> _Listed entries_:
_ _ _ _ _

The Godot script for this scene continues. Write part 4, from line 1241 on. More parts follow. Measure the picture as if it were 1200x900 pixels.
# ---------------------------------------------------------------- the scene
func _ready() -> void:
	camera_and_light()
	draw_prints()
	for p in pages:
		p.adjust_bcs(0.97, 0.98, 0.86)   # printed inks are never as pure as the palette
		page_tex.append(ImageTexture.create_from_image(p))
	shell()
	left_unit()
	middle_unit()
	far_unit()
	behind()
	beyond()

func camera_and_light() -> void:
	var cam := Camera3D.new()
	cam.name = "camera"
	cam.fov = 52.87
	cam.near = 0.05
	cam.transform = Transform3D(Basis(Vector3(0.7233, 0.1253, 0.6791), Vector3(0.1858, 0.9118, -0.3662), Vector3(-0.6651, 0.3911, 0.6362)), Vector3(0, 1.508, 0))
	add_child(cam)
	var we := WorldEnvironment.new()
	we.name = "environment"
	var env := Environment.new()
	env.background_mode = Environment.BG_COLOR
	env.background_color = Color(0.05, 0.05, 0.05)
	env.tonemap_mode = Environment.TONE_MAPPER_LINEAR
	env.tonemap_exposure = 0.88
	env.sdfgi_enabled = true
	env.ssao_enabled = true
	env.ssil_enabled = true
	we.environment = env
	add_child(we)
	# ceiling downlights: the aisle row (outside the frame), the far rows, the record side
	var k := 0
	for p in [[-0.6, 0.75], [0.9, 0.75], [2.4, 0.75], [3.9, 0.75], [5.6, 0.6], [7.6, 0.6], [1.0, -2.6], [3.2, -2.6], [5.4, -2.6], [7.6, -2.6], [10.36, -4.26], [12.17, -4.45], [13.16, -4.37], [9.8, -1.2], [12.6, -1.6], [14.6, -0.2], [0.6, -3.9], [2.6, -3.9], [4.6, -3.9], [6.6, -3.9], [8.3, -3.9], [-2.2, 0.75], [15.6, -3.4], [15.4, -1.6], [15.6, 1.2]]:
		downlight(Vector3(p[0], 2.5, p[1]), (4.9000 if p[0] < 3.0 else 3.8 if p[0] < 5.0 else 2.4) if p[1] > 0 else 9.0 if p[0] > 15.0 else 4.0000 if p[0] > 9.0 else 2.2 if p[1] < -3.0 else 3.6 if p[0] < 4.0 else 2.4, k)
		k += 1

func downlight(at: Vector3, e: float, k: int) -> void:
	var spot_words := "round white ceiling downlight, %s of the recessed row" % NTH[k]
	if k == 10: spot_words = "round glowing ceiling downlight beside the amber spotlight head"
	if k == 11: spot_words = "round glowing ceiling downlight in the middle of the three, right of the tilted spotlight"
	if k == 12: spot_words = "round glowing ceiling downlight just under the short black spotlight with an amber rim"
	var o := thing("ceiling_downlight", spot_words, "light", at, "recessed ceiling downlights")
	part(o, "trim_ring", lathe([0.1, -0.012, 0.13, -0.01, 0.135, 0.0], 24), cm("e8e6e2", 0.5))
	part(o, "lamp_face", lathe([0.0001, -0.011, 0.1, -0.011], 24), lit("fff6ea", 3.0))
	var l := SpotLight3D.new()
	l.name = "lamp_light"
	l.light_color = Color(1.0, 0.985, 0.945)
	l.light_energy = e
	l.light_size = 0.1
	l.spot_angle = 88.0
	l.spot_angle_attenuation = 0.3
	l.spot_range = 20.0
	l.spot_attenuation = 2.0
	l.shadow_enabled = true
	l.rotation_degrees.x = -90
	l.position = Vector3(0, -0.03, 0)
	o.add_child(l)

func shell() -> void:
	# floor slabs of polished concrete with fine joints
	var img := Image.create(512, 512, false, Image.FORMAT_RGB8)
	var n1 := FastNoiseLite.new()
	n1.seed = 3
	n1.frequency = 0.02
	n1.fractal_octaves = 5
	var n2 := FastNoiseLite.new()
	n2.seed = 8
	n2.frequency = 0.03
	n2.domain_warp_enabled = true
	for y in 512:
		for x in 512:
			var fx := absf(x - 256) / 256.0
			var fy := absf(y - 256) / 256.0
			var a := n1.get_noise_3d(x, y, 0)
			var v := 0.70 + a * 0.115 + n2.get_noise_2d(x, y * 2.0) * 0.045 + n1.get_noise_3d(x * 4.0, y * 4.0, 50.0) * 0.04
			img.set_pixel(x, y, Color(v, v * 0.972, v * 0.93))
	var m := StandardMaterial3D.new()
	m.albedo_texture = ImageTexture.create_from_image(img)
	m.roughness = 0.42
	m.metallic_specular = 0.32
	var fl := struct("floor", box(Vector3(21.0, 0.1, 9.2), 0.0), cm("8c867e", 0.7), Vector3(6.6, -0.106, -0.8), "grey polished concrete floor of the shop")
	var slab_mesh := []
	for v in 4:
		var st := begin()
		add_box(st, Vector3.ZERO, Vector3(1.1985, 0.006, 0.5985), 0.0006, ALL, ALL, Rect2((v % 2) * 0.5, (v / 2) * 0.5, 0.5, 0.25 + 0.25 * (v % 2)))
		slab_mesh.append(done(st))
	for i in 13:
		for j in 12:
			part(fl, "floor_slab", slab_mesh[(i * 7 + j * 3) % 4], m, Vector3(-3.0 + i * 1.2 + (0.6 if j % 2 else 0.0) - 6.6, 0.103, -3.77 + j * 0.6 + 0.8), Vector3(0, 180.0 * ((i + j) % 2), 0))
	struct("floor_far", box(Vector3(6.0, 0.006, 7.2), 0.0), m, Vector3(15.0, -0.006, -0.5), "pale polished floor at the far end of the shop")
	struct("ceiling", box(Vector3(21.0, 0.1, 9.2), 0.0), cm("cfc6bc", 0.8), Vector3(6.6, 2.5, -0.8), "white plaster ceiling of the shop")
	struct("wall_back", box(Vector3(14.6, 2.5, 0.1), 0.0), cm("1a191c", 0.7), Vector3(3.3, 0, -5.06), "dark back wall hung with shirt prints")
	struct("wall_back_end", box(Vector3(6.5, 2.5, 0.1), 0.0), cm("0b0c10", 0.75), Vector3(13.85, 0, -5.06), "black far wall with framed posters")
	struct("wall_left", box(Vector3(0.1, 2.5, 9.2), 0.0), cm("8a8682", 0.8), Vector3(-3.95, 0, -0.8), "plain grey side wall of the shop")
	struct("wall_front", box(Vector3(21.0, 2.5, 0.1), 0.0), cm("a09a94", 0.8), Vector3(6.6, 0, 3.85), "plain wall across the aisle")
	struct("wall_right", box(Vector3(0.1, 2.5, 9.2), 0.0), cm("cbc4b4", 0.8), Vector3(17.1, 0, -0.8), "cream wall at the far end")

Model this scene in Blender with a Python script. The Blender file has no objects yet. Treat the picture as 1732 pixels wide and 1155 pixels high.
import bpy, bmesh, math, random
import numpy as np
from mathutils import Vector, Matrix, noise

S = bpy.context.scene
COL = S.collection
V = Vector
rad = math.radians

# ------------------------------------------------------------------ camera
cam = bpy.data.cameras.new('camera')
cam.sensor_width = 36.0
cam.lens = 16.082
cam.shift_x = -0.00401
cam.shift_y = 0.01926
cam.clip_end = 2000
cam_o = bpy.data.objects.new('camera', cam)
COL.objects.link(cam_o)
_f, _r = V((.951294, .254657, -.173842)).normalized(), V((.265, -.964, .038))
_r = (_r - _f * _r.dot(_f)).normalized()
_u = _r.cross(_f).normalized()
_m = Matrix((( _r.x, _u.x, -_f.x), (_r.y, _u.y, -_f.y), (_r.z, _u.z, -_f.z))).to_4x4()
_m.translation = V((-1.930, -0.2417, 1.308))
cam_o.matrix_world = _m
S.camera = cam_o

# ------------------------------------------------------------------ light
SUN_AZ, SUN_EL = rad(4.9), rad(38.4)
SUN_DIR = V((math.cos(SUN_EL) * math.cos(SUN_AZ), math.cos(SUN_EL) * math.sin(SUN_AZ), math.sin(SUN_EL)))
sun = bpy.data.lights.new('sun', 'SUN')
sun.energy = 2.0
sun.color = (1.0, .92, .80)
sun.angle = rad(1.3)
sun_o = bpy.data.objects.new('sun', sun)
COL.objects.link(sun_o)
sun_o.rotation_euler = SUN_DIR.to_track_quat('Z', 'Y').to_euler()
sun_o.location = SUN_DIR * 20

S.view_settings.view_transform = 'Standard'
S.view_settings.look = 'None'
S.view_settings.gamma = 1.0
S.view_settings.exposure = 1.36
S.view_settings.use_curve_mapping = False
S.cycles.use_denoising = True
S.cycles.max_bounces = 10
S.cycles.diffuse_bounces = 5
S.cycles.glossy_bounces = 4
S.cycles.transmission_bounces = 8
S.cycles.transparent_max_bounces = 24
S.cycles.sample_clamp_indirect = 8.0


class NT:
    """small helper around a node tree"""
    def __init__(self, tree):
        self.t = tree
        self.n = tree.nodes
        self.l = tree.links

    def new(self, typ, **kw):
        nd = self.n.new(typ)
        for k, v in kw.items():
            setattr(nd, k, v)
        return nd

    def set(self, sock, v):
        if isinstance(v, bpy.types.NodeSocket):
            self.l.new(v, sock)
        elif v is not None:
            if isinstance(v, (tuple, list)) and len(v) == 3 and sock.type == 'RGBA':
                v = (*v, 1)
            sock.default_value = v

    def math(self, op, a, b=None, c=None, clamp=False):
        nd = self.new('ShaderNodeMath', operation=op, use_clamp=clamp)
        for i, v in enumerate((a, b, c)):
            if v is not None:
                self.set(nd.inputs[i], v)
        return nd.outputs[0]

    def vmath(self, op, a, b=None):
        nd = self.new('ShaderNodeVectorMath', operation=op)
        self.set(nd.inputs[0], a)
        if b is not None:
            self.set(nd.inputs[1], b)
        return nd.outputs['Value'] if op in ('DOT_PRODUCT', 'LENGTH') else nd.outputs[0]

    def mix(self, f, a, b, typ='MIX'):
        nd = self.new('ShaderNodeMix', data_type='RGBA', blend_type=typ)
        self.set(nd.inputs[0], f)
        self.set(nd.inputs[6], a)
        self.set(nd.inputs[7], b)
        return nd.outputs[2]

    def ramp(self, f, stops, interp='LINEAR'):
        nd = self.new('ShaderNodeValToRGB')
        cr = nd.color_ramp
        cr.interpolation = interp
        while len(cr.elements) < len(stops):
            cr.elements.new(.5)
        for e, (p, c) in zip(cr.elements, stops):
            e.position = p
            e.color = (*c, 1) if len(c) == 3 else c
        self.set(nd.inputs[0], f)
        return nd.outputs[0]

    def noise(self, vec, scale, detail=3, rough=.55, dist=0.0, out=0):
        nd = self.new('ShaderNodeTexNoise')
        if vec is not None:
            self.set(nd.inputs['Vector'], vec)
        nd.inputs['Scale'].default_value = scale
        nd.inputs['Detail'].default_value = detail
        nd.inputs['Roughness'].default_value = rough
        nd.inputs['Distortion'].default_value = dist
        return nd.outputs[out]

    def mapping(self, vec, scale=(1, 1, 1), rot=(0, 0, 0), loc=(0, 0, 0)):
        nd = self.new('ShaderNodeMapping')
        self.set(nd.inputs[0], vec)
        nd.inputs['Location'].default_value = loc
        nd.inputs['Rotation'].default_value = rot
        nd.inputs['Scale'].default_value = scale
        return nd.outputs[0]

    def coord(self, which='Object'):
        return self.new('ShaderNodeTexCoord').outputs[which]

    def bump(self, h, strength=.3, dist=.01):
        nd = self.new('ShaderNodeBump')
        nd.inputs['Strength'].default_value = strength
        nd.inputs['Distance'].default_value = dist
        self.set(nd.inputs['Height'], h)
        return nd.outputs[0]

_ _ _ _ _

> _Exercise instructions_: In the material above, find each line that contains the word "this", and select it.

> _Correct result_:
The Godot script for this scene continues. Write part 4, from line 1241 on. More parts follow. Measure the picture as if it were 1200x900 pixels.
Model this scene in Blender with a Python script. The Blender file has no objects yet. Treat the picture as 1732 pixels wide and 1155 pixels high.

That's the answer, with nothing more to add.